THE PROBLEM: Reproduce the listing below exactly, minus its pictures.
** BEGIN MATERIALS PROVIDED **
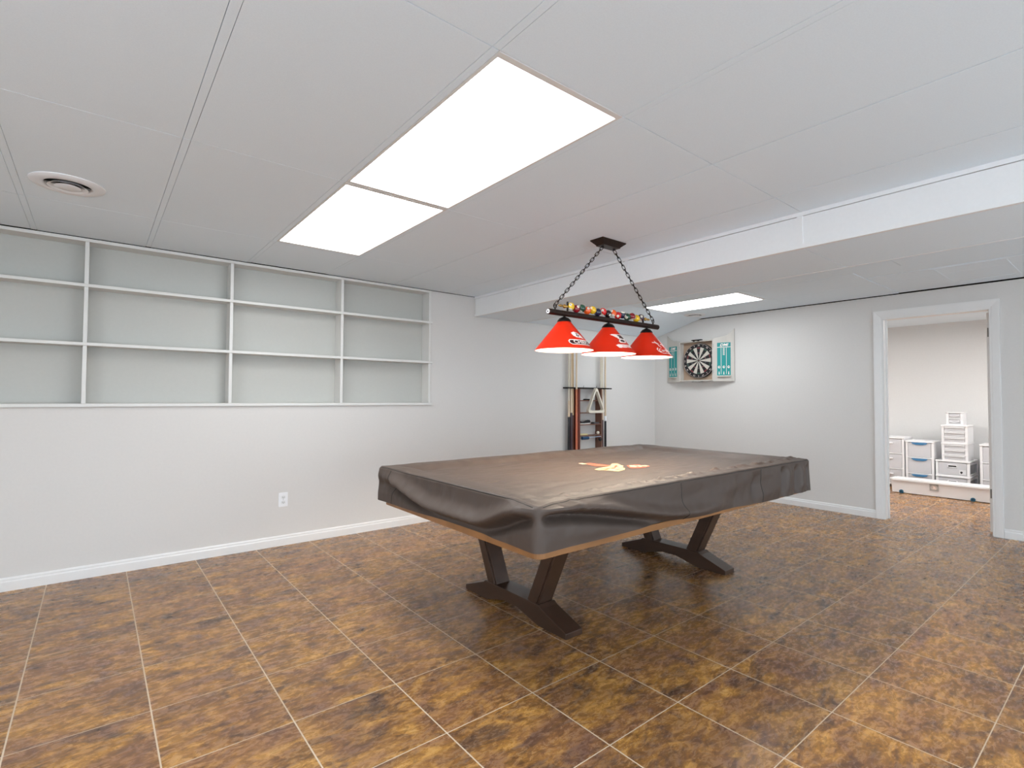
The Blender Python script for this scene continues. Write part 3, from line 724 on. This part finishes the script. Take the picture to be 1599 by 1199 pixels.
for k, cx in enumerate((LXC-.425, LXC, LXC+.425)):
    bm = BM(); lathe(bm, [(R0, ZR0), (R0+.0008, ZR0+.001), (R1+.001, ZR1), (R1-.006, ZR1+.004), (R1-.007, ZR1+.002), (R1-.0015, ZR1-.002), (R0-.002, ZR0)], (cx, LY, 0), 'z', 64)
    sh = objw('shade', bm, RED, t, smooth=True); sh['label'] = ('orange-red cone shade with a white team word mark', 'red cone shade with a white and black crest', 'deep red cone shade with a white script mark')[k]
    bm = BM(); lathe(bm, [(R0-.0022, ZR0+.0003), (R1-.0022, ZR1-.004), (R1-.006, ZR1-.003), (.012, ZR1-.003), (.012, ZR1-.005), (R1-.004, ZR1-.0055), (R0-.0034, ZR0+.0003), (R0-.0022, ZR0+.0003)], (cx, LY, 0), 'z', 64)
    obj('liner', bm, LINER, sh, smooth=True)
    bm = BM(); lathe(bm, [(0, LZ-.012), (.006, LZ-.014), (.006, ZR1+.022), (.012, ZR1+.018), (.030, ZR1+.010), (.042, ZR1-.004), (.0455, ZR1-.014), (.043, ZR1-.014), (.02, ZR1+.005), (0, ZR1+.006)], (cx, LY, 0), 'z', 32); objw('shade_cap', bm, IRON, t, smooth=True)
    bm = BM(); tube(bm, (cx, LY, ZR1-.045), (cx, LY, ZR1-.008), .014, n=16); sk = objw('bulb_socket', bm, IRON, t)
    bm = BM(); bmesh.ops.create_uvsphere(bm, u_segments=20, v_segments=14, radius=.027, matrix=Matrix.Translation((cx, LY, ZR1-.082))); objw('bulb', bm, BULBM, t, smooth=True)
    bm = BM(); f0, f1, f2, f3 = [cone_fn(cx, v) for v in (.0014, .002, .0026, .0032)]
    if k == 0:
        pill = [(-.098+.0*0, .042)]
        def cap(a, b, c, d, n=10): 
            r = (d-c)/2; return [(b-r+r*cos(q), (c+d)/2+r*sin(q)) for q in [-PI/2+PI*i/n for i in range(n+1)]]+[(a+r+r*cos(q), (c+d)/2+r*sin(q)) for q in [PI/2+PI*i/n for i in range(n+1)]]
        stamp(bm, poly_grid(cap(-.092, .092, .028, .072), .004), f0, 0)
        stamp(bm, poly_grid(cap(-.086, .086, .033, .067), .004), f1, 1)
        stamp(bm, text_mesh('CHIEFS', .040, offset=.0008), lambda x, y: f2(x, y+.050), 0)
        stamp(bm, poly_grid([(-.040, .128), (-.018, .140), (.012, .128), (.028, .108), (.045, .082), (.010, .088), (-.022, .092), (-.038, .106)], .003), f0, 0)
        stamp(bm, poly_grid([(-.016, .128), (.004, .124), (.014, .110), (.000, .098), (-.018, .104), (-.008, .114)], .003), f1, 1)
        stamp(bm, poly_grid(ellipse(.0, .112, .007, .005, 12), .002), f2, 0)
    elif k == 1:
        stamp(bm, poly_grid([(-.068, .162), (.030, .166), (.058, .128), (.040, .112), (.030, .088), (-.030, .086), (-.036, .100), (-.020, .114), (-.030, .130)], .003), f0, 0)
        stamp(bm, poly_grid([(-.022, .156), (.020, .158), (.044, .130), (.020, .122), (-.014, .130), (-.006, .142)], .003), f1, 1)
        stamp(bm, poly_grid(ellipse(.002, .104, .022, .011, 18), .003), f1, 1)
        stamp(bm, poly_grid([(-.078, .060), (-.06, .070), (.02, .072), (.09, .066), (.094, .044), (.02, .046), (-.066, .038)], .004), f0, 0)
        stamp(bm, text_mesh('BLUES', .020, space=1.3), lambda x, y: f1(x, y+.056), 2)
    else:
        stamp(bm, poly_grid(stroke([(-.060, .128), (-.036, .126), (-.022, .110), (-.024, .094), (-.010, .082)], .007), .0022), f0, 0)
        stamp(bm, poly_grid(stroke([(-.036, .144), (-.030, .128), (-.014, .116)], .005), .0022), f0, 0)
        stamp(bm, poly_grid(stroke([(-.006, .104), (.006, .114), (.024, .106), (.036, .096)], .006), .0022), f0, 0)
        stamp(bm, text_mesh('Cardinals', .040, shear=.35, offset=.0006), lambda x, y: f0(x+.018, y+.052), 0)
        stamp(bm, poly_grid(stroke([(-.055, .034), (-.03, .024), (.02, .026), (.075, .034)], .005), .0022), f0, 0)
        stamp(bm, poly_grid(stroke([(-.048, .076), (-.062, .060), (-.060, .042), (-.044, .036)], .007), .0022), f0, 0)
    obj('shade_logo', bm, [MWHITE, MDARK, RED], sh)

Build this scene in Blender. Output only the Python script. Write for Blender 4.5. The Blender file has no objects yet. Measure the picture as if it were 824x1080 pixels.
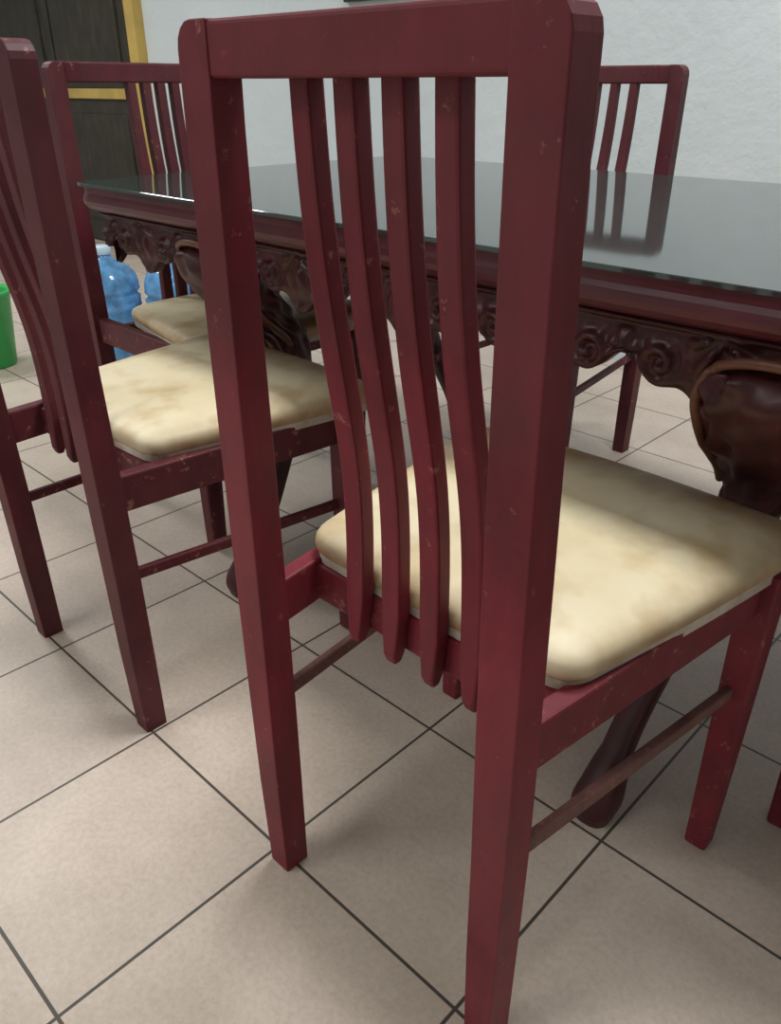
import bpy, bmesh, math, random
from mathutils import Vector, Matrix
random.seed(3)
W,Hh=824,1080
F,TH,RO,PHI=841.09,0.4906,0.0010,0.7641
CH=0.93
sp,cp,st,ct=math.sin(PHI),math.cos(PHI),math.sin(TH),math.cos(TH)
FW=Vector((-sp*ct,cp*ct,-st)); R0=Vector((cp,sp,0)); U0=R0.cross(FW)
RT=R0*math.cos(RO)+U0*math.sin(RO); UP=-R0*math.sin(RO)+U0*math.cos(RO)
CAM=Vector((0,0,CH))
def ona(uv,a):
    d=FW+RT*((uv[0]-W/2)/F)-UP*((uv[1]-Hh/2)/F)
    return CAM+d*(a/d.x)

# ---------------------------------------------------------------- camera
cd=bpy.data.cameras.new("camera"); cam=bpy.data.objects.new("camera",cd)
bpy.context.collection.objects.link(cam)
cd.sensor_width=36; cd.sensor_fit='AUTO'; cd.lens=F/1080*36; cd.clip_start=0.02
M=Matrix((RT,UP,-FW)).transposed().to_4x4(); M.translation=CAM
cam.matrix_world=M
bpy.context.scene.camera=cam

# ---------------------------------------------------------------- materials
def newmat(name):
    m=bpy.data.materials.new(name); m.use_nodes=True
    nt=m.node_tree; b=nt.nodes["Principled BSDF"]
    return m,nt,b
def lin(c): 
    return tuple(((x/255)/12.92 if x/255<=.04045 else ((x/255+.055)/1.055)**2.4) for x in c)+(1,)
def noise(nt,scale,detail=4,rough=.55,vec=None,sc=(1,1,1),loc=(0,0,0)):
    tc=nt.nodes.new("ShaderNodeTexCoord"); mp=nt.nodes.new("ShaderNodeMapping")
    mp.inputs["Scale"].default_value=sc; mp.inputs["Location"].default_value=loc
    nt.links.new(tc.outputs["Object"],mp.inputs["Vector"])
    n=nt.nodes.new("ShaderNodeTexNoise"); n.inputs["Scale"].default_value=scale
    n.inputs["Detail"].default_value=detail; n.inputs["Roughness"].default_value=rough
    nt.links.new(mp.outputs["Vector"],n.inputs["Vector"]); return n
def ramp(nt,src,stops):
    r=nt.nodes.new("ShaderNodeValToRGB"); e=r.color_ramp.elements
    while len(e)<len(stops): e.new(.5)
    for i,(p,c) in enumerate(stops): e[i].position=p; e[i].color=c
    nt.links.new(src,r.inputs["Fac"]); return r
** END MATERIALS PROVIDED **
RESULT FOR THIS TASK:
The Blender Python script for this scene continues. Write part 3, from line 724 on. This part finishes the script. Take the picture to be 1599 by 1199 pixels.
for k, cx in enumerate((LXC-.425, LXC, LXC+.425)):
    bm = BM(); lathe(bm, [(R0, ZR0), (R0+.0008, ZR0+.001), (R1+.001, ZR1), (R1-.006, ZR1+.004), (R1-.007, ZR1+.002), (R1-.0015, ZR1-.002), (R0-.002, ZR0)], (cx, LY, 0), 'z', 64)
    sh = objw('shade', bm, RED, t, smooth=True); sh['label'] = ('orange-red cone shade with a white team word mark', 'red cone shade with a white and black crest', 'deep red cone shade with a white script mark')[k]
    bm = BM(); lathe(bm, [(R0-.0022, ZR0+.0003), (R1-.0022, ZR1-.004), (R1-.006, ZR1-.003), (.012, ZR1-.003), (.012, ZR1-.005), (R1-.004, ZR1-.0055), (R0-.0034, ZR0+.0003), (R0-.0022, ZR0+.0003)], (cx, LY, 0), 'z', 64)
    obj('liner', bm, LINER, sh, smooth=True)
    bm = BM(); lathe(bm, [(0, LZ-.012), (.006, LZ-.014), (.006, ZR1+.022), (.012, ZR1+.018), (.030, ZR1+.010), (.042, ZR1-.004), (.0455, ZR1-.014), (.043, ZR1-.014), (.02, ZR1+.005), (0, ZR1+.006)], (cx, LY, 0), 'z', 32); objw('shade_cap', bm, IRON, t, smooth=True)
    bm = BM(); tube(bm, (cx, LY, ZR1-.045), (cx, LY, ZR1-.008), .014, n=16); sk = objw('bulb_socket', bm, IRON, t)
    bm = BM(); bmesh.ops.create_uvsphere(bm, u_segments=20, v_segments=14, radius=.027, matrix=Matrix.Translation((cx, LY, ZR1-.082))); objw('bulb', bm, BULBM, t, smooth=True)
    bm = BM(); f0, f1, f2, f3 = [cone_fn(cx, v) for v in (.0014, .002, .0026, .0032)]
    if k == 0:
        pill = [(-.098+.0*0, .042)]
        def cap(a, b, c, d, n=10): 
            r = (d-c)/2; return [(b-r+r*cos(q), (c+d)/2+r*sin(q)) for q in [-PI/2+PI*i/n for i in range(n+1)]]+[(a+r+r*cos(q), (c+d)/2+r*sin(q)) for q in [PI/2+PI*i/n for i in range(n+1)]]
        stamp(bm, poly_grid(cap(-.092, .092, .028, .072), .004), f0, 0)
        stamp(bm, poly_grid(cap(-.086, .086, .033, .067), .004), f1, 1)
        stamp(bm, text_mesh('CHIEFS', .040, offset=.0008), lambda x, y: f2(x, y+.050), 0)
        stamp(bm, poly_grid([(-.040, .128), (-.018, .140), (.012, .128), (.028, .108), (.045, .082), (.010, .088), (-.022, .092), (-.038, .106)], .003), f0, 0)
        stamp(bm, poly_grid([(-.016, .128), (.004, .124), (.014, .110), (.000, .098), (-.018, .104), (-.008, .114)], .003), f1, 1)
        stamp(bm, poly_grid(ellipse(.0, .112, .007, .005, 12), .002), f2, 0)
    elif k == 1:
        stamp(bm, poly_grid([(-.068, .162), (.030, .166), (.058, .128), (.040, .112), (.030, .088), (-.030, .086), (-.036, .100), (-.020, .114), (-.030, .130)], .003), f0, 0)
        stamp(bm, poly_grid([(-.022, .156), (.020, .158), (.044, .130), (.020, .122), (-.014, .130), (-.006, .142)], .003), f1, 1)
        stamp(bm, poly_grid(ellipse(.002, .104, .022, .011, 18), .003), f1, 1)
        stamp(bm, poly_grid([(-.078, .060), (-.06, .070), (.02, .072), (.09, .066), (.094, .044), (.02, .046), (-.066, .038)], .004), f0, 0)
        stamp(bm, text_mesh('BLUES', .020, space=1.3), lambda x, y: f1(x, y+.056), 2)
    else:
        stamp(bm, poly_grid(stroke([(-.060, .128), (-.036, .126), (-.022, .110), (-.024, .094), (-.010, .082)], .007), .0022), f0, 0)
        stamp(bm, poly_grid(stroke([(-.036, .144), (-.030, .128), (-.014, .116)], .005), .0022), f0, 0)
        stamp(bm, poly_grid(stroke([(-.006, .104), (.006, .114), (.024, .106), (.036, .096)], .006), .0022), f0, 0)
        stamp(bm, text_mesh('Cardinals', .040, shear=.35, offset=.0006), lambda x, y: f0(x+.018, y+.052), 0)
        stamp(bm, poly_grid(stroke([(-.055, .034), (-.03, .024), (.02, .026), (.075, .034)], .005), .0022), f0, 0)
        stamp(bm, poly_grid(stroke([(-.048, .076), (-.062, .060), (-.060, .042), (-.044, .036)], .007), .0022), f0, 0)
    obj('shade_logo', bm, [MWHITE, MDARK, RED], sh)

Build this scene in Blender. Output only the Python script. Write for Blender 4.5. The Blender file has no objects yet. Measure the picture as if it were 824x1080 pixels.
import bpy, bmesh, math, random
from mathutils import Vector, Matrix
random.seed(3)
W,Hh=824,1080
F,TH,RO,PHI=841.09,0.4906,0.0010,0.7641
CH=0.93
sp,cp,st,ct=math.sin(PHI),math.cos(PHI),math.sin(TH),math.cos(TH)
FW=Vector((-sp*ct,cp*ct,-st)); R0=Vector((cp,sp,0)); U0=R0.cross(FW)
RT=R0*math.cos(RO)+U0*math.sin(RO); UP=-R0*math.sin(RO)+U0*math.cos(RO)
CAM=Vector((0,0,CH))
def ona(uv,a):
    d=FW+RT*((uv[0]-W/2)/F)-UP*((uv[1]-Hh/2)/F)
    return CAM+d*(a/d.x)

# ---------------------------------------------------------------- camera
cd=bpy.data.cameras.new("camera"); cam=bpy.data.objects.new("camera",cd)
bpy.context.collection.objects.link(cam)
cd.sensor_width=36; cd.sensor_fit='AUTO'; cd.lens=F/1080*36; cd.clip_start=0.02
M=Matrix((RT,UP,-FW)).transposed().to_4x4(); M.translation=CAM
cam.matrix_world=M
bpy.context.scene.camera=cam

# ---------------------------------------------------------------- materials
def newmat(name):
    m=bpy.data.materials.new(name); m.use_nodes=True
    nt=m.node_tree; b=nt.nodes["Principled BSDF"]
    return m,nt,b
def lin(c): 
    return tuple(((x/255)/12.92 if x/255<=.04045 else ((x/255+.055)/1.055)**2.4) for x in c)+(1,)
def noise(nt,scale,detail=4,rough=.55,vec=None,sc=(1,1,1),loc=(0,0,0)):
    tc=nt.nodes.new("ShaderNodeTexCoord"); mp=nt.nodes.new("ShaderNodeMapping")
    mp.inputs["Scale"].default_value=sc; mp.inputs["Location"].default_value=loc
    nt.links.new(tc.outputs["Object"],mp.inputs["Vector"])
    n=nt.nodes.new("ShaderNodeTexNoise"); n.inputs["Scale"].default_value=scale
    n.inputs["Detail"].default_value=detail; n.inputs["Roughness"].default_value=rough
    nt.links.new(mp.outputs["Vector"],n.inputs["Vector"]); return n
def ramp(nt,src,stops):
    r=nt.nodes.new("ShaderNodeValToRGB"); e=r.color_ramp.elements
    while len(e)<len(stops): e.new(.5)
    for i,(p,c) in enumerate(stops): e[i].position=p; e[i].color=c
    nt.links.new(src,r.inputs["Fac"]); return r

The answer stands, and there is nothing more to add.